Leave out the pictures and repeat the data exactly.

### Supplied data
# # # # #
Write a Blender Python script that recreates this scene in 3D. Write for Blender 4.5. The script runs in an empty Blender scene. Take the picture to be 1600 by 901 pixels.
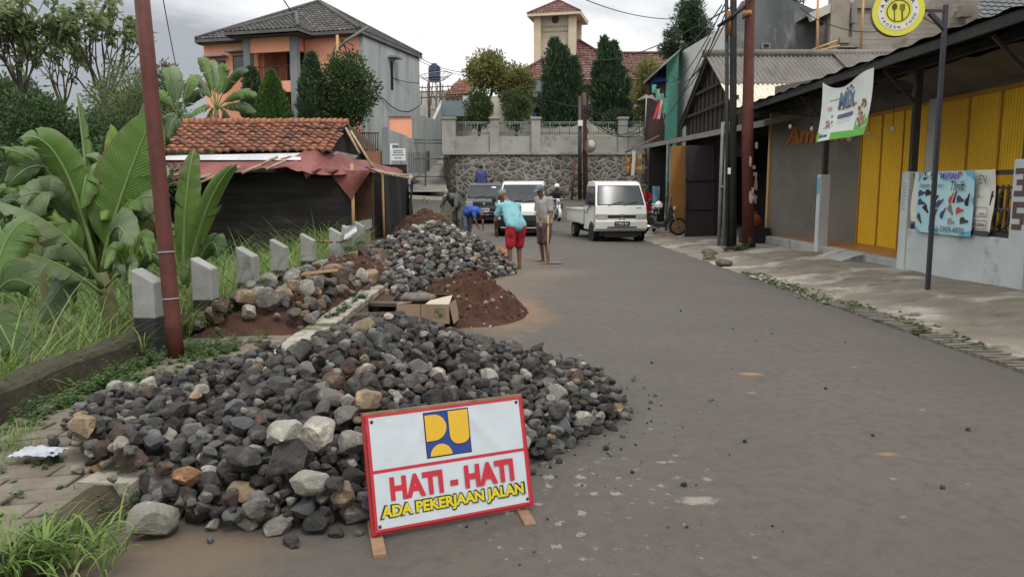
import bpy, bmesh, math, random
import numpy as np
from mathutils import Vector, Matrix, Euler, noise as mnoise
from mathutils.bvhtree import BVHTree

R = math.radians
rnd = random.Random(7)
sc = bpy.context.scene
col = sc.collection

# ------------------------------------------------------------------ camera
CAM_H, FPX, PITCH = 1.6, 1200.0, R(7.36)
cam_d = bpy.data.cameras.new('camera')
cam_d.sensor_width = 36.0
cam_d.lens = 36.0 * FPX / 1600.0
cam_d.clip_end = 2000
cam = bpy.data.objects.new('camera', cam_d)
cam.location = (0, 0, CAM_H)
cam.rotation_euler = (R(90) - PITCH, 0, 0)
col.objects.link(cam)
sc.camera = cam

# ------------------------------------------------------------------ sky
SUN_EL, SUN_AZ = R(58), R(150)          # azimuth clockwise from +Y
w = bpy.data.worlds.new('World'); sc.world = w; w.use_nodes = True
nt = w.node_tree; nt.nodes.clear()
def N(t, **k):
    n = nt.nodes.new(t)
    for a, b in k.items(): setattr(n, a, b)
    return n
def L(a, b): nt.links.new(a, b)
def mth(op, a, b=None, clamp=False):
    n = N('ShaderNodeMath', operation=op, use_clamp=clamp)
    for i, v in enumerate((a, b)):
        if v is None: continue
        if isinstance(v, (int, float)): n.inputs[i].default_value = v
        else: L(v, n.inputs[i])
    return n.outputs[0]
sky = N('ShaderNodeTexSky', sky_type='NISHITA', sun_disc=False, sun_elevation=SUN_EL, sun_rotation=SUN_AZ)
tc = N('ShaderNodeTexCoord')
sep = N('ShaderNodeSeparateXYZ'); L(tc.outputs['Generated'], sep.inputs[0])
zc = mth('MAXIMUM', sep.outputs[2], 0.0)
den = mth('ADD', zc, 0.16)
cx = mth('DIVIDE', sep.outputs[0], den); cy = mth('DIVIDE', sep.outputs[1], den)
cmb = N('ShaderNodeCombineXYZ'); L(cx, cmb.inputs[0]); L(cy, cmb.inputs[1])
nz = N('ShaderNodeTexNoise'); nz.inputs['Scale'].default_value = 0.8; nz.inputs['Detail'].default_value = 7; nz.inputs['Roughness'].default_value = .56; nz.inputs['Distortion'].default_value = .35
mp = N('ShaderNodeMapping'); mp.inputs['Location'].default_value = (2.3, 0.4, 0); L(cmb.outputs[0], mp.inputs[0]); L(mp.outputs[0], nz.inputs['Vector'])
# thin bright cloud ahead (slightly left of the road), thick cloud to the left
low = mth('SUBTRACT', 1.0, mth('MULTIPLY', zc, 2.6), True)
dl = mth('MULTIPLY', mth('MINIMUM', sep.outputs[0], 0.0), 0.62)
dl = mth('ADD', dl, mth('MULTIPLY', mth('MINIMUM', mth('ADD', sep.outputs[0], 0.12), 0.0), 0.75))
mask = mth('ADD', nz.outputs['Fac'], mth('MULTIPLY', dl, low))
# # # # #
### Final answer
Write a Blender Python script that recreates this scene in 3D. Write for Blender 4.5. The script runs in an empty Blender scene. Take the picture to be 1600 by 901 pixels.
import bpy, bmesh, math, random
import numpy as np
from mathutils import Vector, Matrix, Euler, noise as mnoise
from mathutils.bvhtree import BVHTree

R = math.radians
rnd = random.Random(7)
sc = bpy.context.scene
col = sc.collection

# ------------------------------------------------------------------ camera
CAM_H, FPX, PITCH = 1.6, 1200.0, R(7.36)
cam_d = bpy.data.cameras.new('camera')
cam_d.sensor_width = 36.0
cam_d.lens = 36.0 * FPX / 1600.0
cam_d.clip_end = 2000
cam = bpy.data.objects.new('camera', cam_d)
cam.location = (0, 0, CAM_H)
cam.rotation_euler = (R(90) - PITCH, 0, 0)
col.objects.link(cam)
sc.camera = cam

# ------------------------------------------------------------------ sky
SUN_EL, SUN_AZ = R(58), R(150)          # azimuth clockwise from +Y
w = bpy.data.worlds.new('World'); sc.world = w; w.use_nodes = True
nt = w.node_tree; nt.nodes.clear()
def N(t, **k):
    n = nt.nodes.new(t)
    for a, b in k.items(): setattr(n, a, b)
    return n
def L(a, b): nt.links.new(a, b)
def mth(op, a, b=None, clamp=False):
    n = N('ShaderNodeMath', operation=op, use_clamp=clamp)
    for i, v in enumerate((a, b)):
        if v is None: continue
        if isinstance(v, (int, float)): n.inputs[i].default_value = v
        else: L(v, n.inputs[i])
    return n.outputs[0]
sky = N('ShaderNodeTexSky', sky_type='NISHITA', sun_disc=False, sun_elevation=SUN_EL, sun_rotation=SUN_AZ)
tc = N('ShaderNodeTexCoord')
sep = N('ShaderNodeSeparateXYZ'); L(tc.outputs['Generated'], sep.inputs[0])
zc = mth('MAXIMUM', sep.outputs[2], 0.0)
den = mth('ADD', zc, 0.16)
cx = mth('DIVIDE', sep.outputs[0], den); cy = mth('DIVIDE', sep.outputs[1], den)
cmb = N('ShaderNodeCombineXYZ'); L(cx, cmb.inputs[0]); L(cy, cmb.inputs[1])
nz = N('ShaderNodeTexNoise'); nz.inputs['Scale'].default_value = 0.8; nz.inputs['Detail'].default_value = 7; nz.inputs['Roughness'].default_value = .56; nz.inputs['Distortion'].default_value = .35
mp = N('ShaderNodeMapping'); mp.inputs['Location'].default_value = (2.3, 0.4, 0); L(cmb.outputs[0], mp.inputs[0]); L(mp.outputs[0], nz.inputs['Vector'])
# thin bright cloud ahead (slightly left of the road), thick cloud to the left
low = mth('SUBTRACT', 1.0, mth('MULTIPLY', zc, 2.6), True)
dl = mth('MULTIPLY', mth('MINIMUM', sep.outputs[0], 0.0), 0.62)
dl = mth('ADD', dl, mth('MULTIPLY', mth('MINIMUM', mth('ADD', sep.outputs[0], 0.12), 0.0), 0.75))
mask = mth('ADD', nz.outputs['Fac'], mth('MULTIPLY', dl, low))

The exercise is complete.